• **Extracted records**
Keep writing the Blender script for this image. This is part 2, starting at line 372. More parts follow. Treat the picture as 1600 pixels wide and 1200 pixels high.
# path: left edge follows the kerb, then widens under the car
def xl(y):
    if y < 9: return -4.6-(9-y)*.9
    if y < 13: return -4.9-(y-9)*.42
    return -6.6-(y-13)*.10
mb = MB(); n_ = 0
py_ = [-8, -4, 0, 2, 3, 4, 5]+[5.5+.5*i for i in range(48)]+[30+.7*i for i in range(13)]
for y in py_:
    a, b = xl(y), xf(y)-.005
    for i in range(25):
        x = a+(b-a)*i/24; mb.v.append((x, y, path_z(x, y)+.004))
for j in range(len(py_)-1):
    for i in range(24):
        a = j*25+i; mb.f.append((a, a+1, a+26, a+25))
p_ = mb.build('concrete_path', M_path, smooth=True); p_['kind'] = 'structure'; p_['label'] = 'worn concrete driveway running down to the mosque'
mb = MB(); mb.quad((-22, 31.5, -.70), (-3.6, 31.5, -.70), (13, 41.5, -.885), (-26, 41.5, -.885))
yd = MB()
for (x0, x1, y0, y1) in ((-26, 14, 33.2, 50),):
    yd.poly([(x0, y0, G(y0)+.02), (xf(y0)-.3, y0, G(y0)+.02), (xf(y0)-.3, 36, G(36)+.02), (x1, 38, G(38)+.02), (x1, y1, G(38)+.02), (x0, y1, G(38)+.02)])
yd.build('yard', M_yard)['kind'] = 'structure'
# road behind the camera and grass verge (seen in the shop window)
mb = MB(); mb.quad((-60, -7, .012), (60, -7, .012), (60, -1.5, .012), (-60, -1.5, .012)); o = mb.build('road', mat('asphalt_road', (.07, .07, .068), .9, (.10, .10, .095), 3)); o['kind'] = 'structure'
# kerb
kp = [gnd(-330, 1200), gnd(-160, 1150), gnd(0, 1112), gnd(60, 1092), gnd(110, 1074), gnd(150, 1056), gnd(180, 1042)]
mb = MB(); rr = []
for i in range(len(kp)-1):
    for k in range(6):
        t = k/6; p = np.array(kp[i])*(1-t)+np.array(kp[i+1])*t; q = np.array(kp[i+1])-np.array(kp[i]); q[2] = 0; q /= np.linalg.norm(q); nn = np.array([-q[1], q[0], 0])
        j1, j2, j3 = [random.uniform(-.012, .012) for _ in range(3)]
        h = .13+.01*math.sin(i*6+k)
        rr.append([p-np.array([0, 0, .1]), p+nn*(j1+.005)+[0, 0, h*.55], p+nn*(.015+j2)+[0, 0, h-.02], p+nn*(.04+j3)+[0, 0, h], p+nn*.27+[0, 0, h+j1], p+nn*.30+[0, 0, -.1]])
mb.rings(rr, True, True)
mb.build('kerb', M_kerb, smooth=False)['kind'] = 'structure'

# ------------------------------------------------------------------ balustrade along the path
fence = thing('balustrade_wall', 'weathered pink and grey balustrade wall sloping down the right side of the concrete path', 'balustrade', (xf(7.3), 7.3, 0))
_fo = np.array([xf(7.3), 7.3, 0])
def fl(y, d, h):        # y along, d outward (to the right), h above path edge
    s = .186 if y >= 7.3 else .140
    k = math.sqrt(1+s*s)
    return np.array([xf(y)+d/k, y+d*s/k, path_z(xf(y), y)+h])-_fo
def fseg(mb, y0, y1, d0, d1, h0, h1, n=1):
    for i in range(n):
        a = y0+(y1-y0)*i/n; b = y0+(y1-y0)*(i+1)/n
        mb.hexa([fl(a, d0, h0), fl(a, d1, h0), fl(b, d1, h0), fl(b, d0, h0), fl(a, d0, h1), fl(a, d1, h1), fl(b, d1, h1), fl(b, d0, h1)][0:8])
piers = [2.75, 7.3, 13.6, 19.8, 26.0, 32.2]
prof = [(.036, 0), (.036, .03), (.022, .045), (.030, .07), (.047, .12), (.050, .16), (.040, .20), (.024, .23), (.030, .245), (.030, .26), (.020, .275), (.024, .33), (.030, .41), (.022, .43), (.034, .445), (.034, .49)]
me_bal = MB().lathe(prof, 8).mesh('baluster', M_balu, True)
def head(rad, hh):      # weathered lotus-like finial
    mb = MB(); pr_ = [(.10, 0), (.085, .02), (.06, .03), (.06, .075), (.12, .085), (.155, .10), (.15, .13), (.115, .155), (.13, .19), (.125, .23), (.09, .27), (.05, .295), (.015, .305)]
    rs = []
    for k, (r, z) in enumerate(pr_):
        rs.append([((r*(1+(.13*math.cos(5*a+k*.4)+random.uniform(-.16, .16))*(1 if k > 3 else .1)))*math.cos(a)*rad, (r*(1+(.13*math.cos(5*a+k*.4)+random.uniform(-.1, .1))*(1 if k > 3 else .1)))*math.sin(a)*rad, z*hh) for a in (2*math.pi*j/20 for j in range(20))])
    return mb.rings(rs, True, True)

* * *

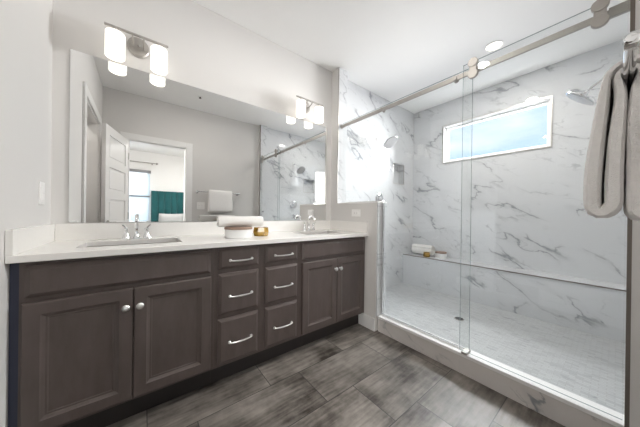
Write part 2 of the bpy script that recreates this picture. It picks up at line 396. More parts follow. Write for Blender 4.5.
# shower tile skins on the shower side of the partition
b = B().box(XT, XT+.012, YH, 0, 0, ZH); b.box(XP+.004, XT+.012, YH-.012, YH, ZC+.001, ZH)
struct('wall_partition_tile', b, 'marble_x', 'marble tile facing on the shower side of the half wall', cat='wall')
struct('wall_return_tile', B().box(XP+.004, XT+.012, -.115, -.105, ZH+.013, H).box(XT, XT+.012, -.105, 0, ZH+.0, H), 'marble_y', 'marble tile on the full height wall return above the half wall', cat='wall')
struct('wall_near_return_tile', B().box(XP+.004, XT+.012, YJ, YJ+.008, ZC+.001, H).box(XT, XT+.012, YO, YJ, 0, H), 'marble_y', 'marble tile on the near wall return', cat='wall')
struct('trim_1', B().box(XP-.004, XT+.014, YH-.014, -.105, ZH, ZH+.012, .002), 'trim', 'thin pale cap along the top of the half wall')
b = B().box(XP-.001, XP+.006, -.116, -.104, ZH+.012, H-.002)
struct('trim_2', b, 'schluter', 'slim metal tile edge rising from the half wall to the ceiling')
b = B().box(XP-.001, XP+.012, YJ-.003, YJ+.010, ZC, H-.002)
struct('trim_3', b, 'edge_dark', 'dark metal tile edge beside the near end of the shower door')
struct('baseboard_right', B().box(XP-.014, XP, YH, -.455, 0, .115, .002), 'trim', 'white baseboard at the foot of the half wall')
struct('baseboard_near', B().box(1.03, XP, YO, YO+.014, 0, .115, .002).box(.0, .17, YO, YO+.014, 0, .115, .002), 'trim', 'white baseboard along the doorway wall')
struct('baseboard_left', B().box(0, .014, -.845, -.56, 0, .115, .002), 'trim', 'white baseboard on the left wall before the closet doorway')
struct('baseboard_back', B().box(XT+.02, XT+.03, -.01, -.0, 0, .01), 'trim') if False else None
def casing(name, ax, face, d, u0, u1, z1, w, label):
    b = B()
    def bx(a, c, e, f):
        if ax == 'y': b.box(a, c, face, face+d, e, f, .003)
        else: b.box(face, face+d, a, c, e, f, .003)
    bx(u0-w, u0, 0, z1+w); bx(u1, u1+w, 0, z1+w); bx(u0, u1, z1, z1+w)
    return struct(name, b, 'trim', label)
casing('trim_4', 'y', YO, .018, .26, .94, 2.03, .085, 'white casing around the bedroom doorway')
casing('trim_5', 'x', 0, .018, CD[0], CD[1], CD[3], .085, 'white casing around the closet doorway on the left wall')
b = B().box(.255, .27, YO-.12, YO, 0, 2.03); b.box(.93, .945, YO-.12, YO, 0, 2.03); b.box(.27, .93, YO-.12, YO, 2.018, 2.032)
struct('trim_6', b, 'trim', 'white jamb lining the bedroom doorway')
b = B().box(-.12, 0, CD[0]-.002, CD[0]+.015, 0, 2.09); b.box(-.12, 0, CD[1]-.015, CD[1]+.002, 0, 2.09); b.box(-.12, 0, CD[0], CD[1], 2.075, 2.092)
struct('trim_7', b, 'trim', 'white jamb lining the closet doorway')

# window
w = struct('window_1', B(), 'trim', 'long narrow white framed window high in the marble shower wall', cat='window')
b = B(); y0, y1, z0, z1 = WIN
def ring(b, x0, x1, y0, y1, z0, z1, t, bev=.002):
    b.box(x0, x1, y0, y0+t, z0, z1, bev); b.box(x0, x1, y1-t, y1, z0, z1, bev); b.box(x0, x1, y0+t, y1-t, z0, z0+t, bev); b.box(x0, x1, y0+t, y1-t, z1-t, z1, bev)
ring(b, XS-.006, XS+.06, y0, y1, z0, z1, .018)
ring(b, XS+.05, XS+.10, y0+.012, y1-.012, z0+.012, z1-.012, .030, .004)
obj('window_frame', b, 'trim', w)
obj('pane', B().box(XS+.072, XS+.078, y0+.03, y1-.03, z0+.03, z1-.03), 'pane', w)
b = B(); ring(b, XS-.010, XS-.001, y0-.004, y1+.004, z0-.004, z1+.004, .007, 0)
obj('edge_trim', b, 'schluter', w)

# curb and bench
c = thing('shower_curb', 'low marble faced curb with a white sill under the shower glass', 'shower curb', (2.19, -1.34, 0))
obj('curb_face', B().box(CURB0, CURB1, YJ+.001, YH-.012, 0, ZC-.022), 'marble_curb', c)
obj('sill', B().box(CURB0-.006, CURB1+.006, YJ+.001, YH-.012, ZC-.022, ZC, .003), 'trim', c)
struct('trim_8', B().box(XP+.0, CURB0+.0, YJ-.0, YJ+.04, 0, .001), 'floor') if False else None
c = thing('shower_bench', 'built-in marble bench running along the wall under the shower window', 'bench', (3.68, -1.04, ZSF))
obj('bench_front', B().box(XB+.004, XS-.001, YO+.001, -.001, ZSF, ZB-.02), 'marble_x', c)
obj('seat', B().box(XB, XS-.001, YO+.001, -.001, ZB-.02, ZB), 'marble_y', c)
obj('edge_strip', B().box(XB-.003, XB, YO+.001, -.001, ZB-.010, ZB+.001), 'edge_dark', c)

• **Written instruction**
Go through the records and gather the lines that hold "this".

• **Full answer**
Keep writing the Blender script for this image. This is part 2, starting at line 372. More parts follow. Treat the picture as 1600 pixels wide and 1200 pixels high.
Write part 2 of the bpy script that recreates this picture. It picks up at line 396. More parts follow. Write for Blender 4.5.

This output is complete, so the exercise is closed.